Scrutiny into CHRIA Violations Results in Increase of Lawsuits

District Court rules that subjects have up to six years to file claims against employers for improper use of criminal history under the Pennsylvania Criminal History Record Information Act (CHRIA).

CHRIA, a Pennsylvania law (18 Pa. C.S.A. §9125), provides that employers are only permitted to use a person's previous criminal history limitedly in making a hiring decision. As such, felony and misdemeanor convictions are only to be considered to the extent to which they relate to a position.

Most recently, a large, national company was accused of violating CHRIA by declining employment based on criminal histories that were unrelated to employment suitability. The plaintiffs in this case argued for a six-year discovery period, based on Pennsylvania's six-year catchall statute of limitations (42 Pa. C.S.A. § 5527(b)). The defendant countered, arguing that Pennsylvania's two-year statute of limitations for tortious conduct was more appropriate.

Ultimately, the U.S. District Court for the District of New Jersey sided with the plaintiffs, ruling that affected subjects have up to six years (not two) to file claims against employers for improper use of criminal histories as described under CHRIA. The court rejected the company's argument based on the concept that "plaintiffs may bring claims [under the CHRIA] analogous to various Pennsylvania common law causes of action, more than simply those sounding in tort."

While CHRIA specifies that employers must evaluate criminal history as it is directly related to the job posting, it does not specify how an employer should arrive at this decision. Similar to the federal Fair Credit Reporting Act (FCRA), CHRIA also requires employers to supply subjects with a procedural notification upon making an adverse employment decision based on the results of a criminal background check.
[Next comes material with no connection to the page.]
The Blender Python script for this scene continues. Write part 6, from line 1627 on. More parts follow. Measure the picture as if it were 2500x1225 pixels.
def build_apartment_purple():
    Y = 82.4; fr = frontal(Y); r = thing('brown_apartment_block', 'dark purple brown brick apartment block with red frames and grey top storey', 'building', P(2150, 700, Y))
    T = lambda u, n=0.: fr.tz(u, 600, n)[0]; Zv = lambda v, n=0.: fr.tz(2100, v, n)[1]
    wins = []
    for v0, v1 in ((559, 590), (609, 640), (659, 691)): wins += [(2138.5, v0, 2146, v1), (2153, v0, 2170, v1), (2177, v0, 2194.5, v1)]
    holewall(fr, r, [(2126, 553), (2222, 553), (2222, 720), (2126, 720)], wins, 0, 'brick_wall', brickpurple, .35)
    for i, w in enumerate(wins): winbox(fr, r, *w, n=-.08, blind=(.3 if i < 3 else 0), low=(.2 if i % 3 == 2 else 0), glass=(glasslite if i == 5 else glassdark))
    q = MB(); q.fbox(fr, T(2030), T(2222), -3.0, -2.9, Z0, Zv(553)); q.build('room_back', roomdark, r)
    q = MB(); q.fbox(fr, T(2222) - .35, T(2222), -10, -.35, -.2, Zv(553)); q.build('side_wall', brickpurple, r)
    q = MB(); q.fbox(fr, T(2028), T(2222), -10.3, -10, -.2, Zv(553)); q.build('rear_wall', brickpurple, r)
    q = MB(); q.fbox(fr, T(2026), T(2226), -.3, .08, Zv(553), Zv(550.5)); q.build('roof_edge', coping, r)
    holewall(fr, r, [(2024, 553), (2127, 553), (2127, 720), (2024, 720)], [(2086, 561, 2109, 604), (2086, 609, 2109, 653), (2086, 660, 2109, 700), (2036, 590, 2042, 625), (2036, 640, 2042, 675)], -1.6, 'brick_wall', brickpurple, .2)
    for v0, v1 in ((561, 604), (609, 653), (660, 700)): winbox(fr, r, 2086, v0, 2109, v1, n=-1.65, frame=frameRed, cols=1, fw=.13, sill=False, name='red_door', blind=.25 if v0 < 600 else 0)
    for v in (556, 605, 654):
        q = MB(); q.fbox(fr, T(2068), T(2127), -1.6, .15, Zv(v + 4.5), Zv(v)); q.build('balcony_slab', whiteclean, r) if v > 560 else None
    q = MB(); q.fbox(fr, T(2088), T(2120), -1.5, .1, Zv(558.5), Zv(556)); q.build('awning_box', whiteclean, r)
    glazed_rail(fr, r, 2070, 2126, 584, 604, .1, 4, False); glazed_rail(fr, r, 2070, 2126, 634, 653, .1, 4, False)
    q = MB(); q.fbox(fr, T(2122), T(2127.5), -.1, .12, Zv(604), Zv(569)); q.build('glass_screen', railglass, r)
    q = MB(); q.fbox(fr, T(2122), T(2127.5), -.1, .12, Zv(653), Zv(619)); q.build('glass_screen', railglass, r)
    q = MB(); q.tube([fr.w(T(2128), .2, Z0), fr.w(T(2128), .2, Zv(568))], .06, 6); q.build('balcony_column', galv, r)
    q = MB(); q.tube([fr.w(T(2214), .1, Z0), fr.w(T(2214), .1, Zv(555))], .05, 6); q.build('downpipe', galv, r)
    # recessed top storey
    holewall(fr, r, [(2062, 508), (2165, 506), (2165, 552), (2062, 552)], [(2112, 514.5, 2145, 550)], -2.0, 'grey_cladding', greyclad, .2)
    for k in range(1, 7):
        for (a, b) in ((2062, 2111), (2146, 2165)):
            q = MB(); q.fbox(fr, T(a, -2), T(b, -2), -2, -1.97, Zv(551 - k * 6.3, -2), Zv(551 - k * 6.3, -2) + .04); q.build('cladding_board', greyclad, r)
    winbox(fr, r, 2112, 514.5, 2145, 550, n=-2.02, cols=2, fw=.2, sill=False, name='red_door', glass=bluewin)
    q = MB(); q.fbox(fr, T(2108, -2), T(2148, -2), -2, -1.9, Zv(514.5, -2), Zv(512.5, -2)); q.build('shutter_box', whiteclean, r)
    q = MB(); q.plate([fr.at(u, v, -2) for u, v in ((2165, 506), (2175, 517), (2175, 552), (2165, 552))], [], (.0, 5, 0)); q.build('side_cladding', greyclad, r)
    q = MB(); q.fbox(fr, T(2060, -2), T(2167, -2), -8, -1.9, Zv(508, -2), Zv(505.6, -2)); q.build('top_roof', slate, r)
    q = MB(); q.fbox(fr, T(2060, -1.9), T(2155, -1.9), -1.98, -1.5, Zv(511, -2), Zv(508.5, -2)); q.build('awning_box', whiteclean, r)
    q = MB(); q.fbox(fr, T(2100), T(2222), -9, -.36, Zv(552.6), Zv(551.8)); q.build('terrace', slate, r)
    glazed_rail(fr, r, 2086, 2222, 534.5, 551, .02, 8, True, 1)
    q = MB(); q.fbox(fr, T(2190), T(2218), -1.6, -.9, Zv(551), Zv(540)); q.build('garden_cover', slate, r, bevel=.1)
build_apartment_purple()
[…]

Plaintiffs who win CHRIA cases can recover actual damages. The statutory minimum is $100 per violation (plus attorneys' fees) and punitive damages range from $1,000-$10,000 for willful violations. Additionally, CHRIA plaintiffs and others alleging damages from employment denials due to criminal background checks can seek to represent other aggrieved individuals through class cases.

Employers are encouraged to revisit existing hiring policies to ensure those are in alignment with the terms of CHRIA.